His skills were apparent when a piece of equipment broke down. Dad would analyze what went wrong and say, “Some dumb engineer thought….” Then he’d improvise a way to make it work again. One year his friend and neighbor came over with a new hay baler to bale our alfalfa hay. It worked great all morning, but in the afternoon it began to stop at random with a loud bang. Dad looked the baler over and saw that a pawl was dragging against the cover of the timing mechanism. That caused it to trip, which put the timing out of step. We stuck a stick of wood under the edge of the cover so the pawl wouldn’t drag, and got back to bailing.

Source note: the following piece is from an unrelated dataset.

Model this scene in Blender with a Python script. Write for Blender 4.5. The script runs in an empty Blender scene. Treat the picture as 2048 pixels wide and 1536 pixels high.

The equipment dealer got a factory representative to come see the problem. After looking at dad’s solution, he said they would redesign the cover. Meanwhile, the stick of wood remained in place. A couple of years later our neighbor had worn that baler out and replaced it with a new one. He came over to our place to try out the new one. We saw they made more room the pawl. It looked good to go.
So we started baling hay. Bang! The timing mechanism went out of whack right away. The factory built in more clearance for the pawl, but they hadn’t gone far enough. Like the carpenter who said, “I’ve sawed it off three times already, and it’s still too short.”
My dad predictably remarked, “Some dumb engineer didn’t plan on any variation in manufacturing.” In went a stick of wood to prop up the cover, and we got back to baling hay.